In creating a new business, one of the first decisions that an entrepreneur needs to make is which business structure is most appropriate for their business. The decision to be either a C Corp and S Corp needs to be addressed early as it is made before the company can be registered.
It is an important decision since the structure selected will affect everything from the amount of taxes which you may incur to how much of your personal assets will be at risk. Generally, given the liability protection offered by a corporate structure, most new entrepreneurs will choose between a C corporation or a corporation that has elected S corporation status. While both offer the same advantage of limited liability to owners, the tax impact of the two are very different.
C corporations are subject to two levels of taxes, with the corporation paying taxes on earnings it makes and then the shareholder paying another layer of taxes if dividends are paid to them. In contrast S corporations only pay one layer of taxes with the earning of the corporation flowing through to the owner(s) who directly pay the taxes. It is this one layer of tax which have made S corporation the business structure of choice for most small business owners looking to minimize taxes. This though could change given two fairly new tax law developments.
First, under the 2017 Tax Cuts and Job Act (TCJA), the highest corporate rate was reduced significantly from 35% to 21% making double taxation less of a disadvantage. Secondly, the 2015 Path Act tax legislation made permanent the ability to possibly exclude 100% of gain from the sale of a company acquired after 2010 if all other requirements are met. These new developments have made potential new business owners reevaluate the C vs S decision.
So which one is the best one for you? As with many decisions, it depends, but here are the top three questions to help you make the decision.
If you plan to reinvest earnings back into the company than a C Corporation will likely be the right choice. If you plan to distribute most of the earnings you will probably save taxes by being an S corporation to avoid double taxation even given the reduced corporate tax rate. S corporations were also provided a tax break per the TCJA by receiving a maximum 20% deduction on qualified business income.

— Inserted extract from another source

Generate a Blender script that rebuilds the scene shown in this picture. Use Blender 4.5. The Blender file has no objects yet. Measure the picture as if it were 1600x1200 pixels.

Foreign investors (non-U.S. Citizens or residents) cannot own shares in S corporation shares so if you intend to have foreign investors S corporation status may not be suitable.
In order for a stock to qualify as a qualified small business stock (QSBS), the company issuing the stock must be a C corporation. If you are planning to sell your company and meet the other requirements, you may be able to exclude 100% of the gain of company stock, and therefore, it could be quite beneficial to be structured as a C corporation. If your company does not qualify for QSBS status or you are only able to partially exclude the gain because stock of your company was acquired before, then you may be able to save taxes on a sale of a business by electing S corporation status and if the sale occurs 5 years after such conversion even if the sale is structured as an asset sale.
As outlined above, the selection of business structure is an important one. It can also be a challenging one given the different rules involved, and therefore, you should enlist help from a tax professional to help you make the right decision for your situation.